**Instruction**
Begin with the first line of the listing and quote every line through the one containing "return r.outputs[0]"; give only those lines.

**Given material**

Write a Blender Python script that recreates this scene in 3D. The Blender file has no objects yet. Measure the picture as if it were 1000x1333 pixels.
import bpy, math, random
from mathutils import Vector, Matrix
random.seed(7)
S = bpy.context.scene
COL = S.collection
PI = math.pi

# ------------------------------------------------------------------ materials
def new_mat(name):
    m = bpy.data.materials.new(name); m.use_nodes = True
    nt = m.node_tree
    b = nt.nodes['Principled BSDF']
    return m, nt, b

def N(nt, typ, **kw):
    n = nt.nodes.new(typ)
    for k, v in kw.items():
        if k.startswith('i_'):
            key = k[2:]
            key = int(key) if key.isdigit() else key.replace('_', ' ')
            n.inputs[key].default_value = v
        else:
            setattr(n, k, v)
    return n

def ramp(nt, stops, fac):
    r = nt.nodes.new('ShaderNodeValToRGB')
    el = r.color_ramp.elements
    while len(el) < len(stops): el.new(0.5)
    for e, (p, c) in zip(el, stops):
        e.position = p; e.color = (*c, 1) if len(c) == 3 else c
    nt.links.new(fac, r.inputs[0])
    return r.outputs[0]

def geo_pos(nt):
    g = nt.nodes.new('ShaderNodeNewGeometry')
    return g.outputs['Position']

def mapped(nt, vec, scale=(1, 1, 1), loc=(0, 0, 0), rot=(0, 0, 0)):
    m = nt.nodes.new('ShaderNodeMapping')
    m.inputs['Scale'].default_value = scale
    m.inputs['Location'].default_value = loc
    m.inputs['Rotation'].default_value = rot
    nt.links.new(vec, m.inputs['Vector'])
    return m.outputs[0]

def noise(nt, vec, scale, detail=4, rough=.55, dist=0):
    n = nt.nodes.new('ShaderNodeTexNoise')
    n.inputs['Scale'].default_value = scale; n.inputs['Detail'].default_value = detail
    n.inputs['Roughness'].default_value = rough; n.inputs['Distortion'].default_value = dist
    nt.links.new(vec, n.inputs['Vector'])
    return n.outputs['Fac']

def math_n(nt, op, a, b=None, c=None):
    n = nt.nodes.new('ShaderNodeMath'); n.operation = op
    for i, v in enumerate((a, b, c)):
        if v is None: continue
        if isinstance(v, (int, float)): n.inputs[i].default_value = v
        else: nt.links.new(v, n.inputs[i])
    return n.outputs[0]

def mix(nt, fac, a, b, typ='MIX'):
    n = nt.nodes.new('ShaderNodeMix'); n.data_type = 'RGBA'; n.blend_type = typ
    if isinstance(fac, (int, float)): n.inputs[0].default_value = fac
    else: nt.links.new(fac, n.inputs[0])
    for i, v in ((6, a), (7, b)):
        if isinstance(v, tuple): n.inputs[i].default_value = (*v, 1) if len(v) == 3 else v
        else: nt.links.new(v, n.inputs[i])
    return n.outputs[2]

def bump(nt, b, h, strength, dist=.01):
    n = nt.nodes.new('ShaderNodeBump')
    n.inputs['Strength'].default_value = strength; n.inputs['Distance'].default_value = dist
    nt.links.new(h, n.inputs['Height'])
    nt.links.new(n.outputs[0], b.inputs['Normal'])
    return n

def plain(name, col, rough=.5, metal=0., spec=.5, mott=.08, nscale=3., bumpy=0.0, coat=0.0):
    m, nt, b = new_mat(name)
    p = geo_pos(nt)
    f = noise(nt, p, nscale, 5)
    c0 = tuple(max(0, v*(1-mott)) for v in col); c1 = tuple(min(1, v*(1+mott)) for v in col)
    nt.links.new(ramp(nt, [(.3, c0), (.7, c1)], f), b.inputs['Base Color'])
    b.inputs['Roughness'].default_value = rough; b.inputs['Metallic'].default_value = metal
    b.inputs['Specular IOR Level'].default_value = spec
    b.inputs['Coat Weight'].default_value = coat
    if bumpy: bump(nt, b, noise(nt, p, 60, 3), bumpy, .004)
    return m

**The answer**
Write a Blender Python script that recreates this scene in 3D. The Blender file has no objects yet. Measure the picture as if it were 1000x1333 pixels.
import bpy, math, random
from mathutils import Vector, Matrix
random.seed(7)
S = bpy.context.scene
COL = S.collection
PI = math.pi

# ------------------------------------------------------------------ materials
def new_mat(name):
    m = bpy.data.materials.new(name); m.use_nodes = True
    nt = m.node_tree
    b = nt.nodes['Principled BSDF']
    return m, nt, b

def N(nt, typ, **kw):
    n = nt.nodes.new(typ)
    for k, v in kw.items():
        if k.startswith('i_'):
            key = k[2:]
            key = int(key) if key.isdigit() else key.replace('_', ' ')
            n.inputs[key].default_value = v
        else:
            setattr(n, k, v)
    return n

def ramp(nt, stops, fac):
    r = nt.nodes.new('ShaderNodeValToRGB')
    el = r.color_ramp.elements
    while len(el) < len(stops): el.new(0.5)
    for e, (p, c) in zip(el, stops):
        e.position = p; e.color = (*c, 1) if len(c) == 3 else c
    nt.links.new(fac, r.inputs[0])
    return r.outputs[0]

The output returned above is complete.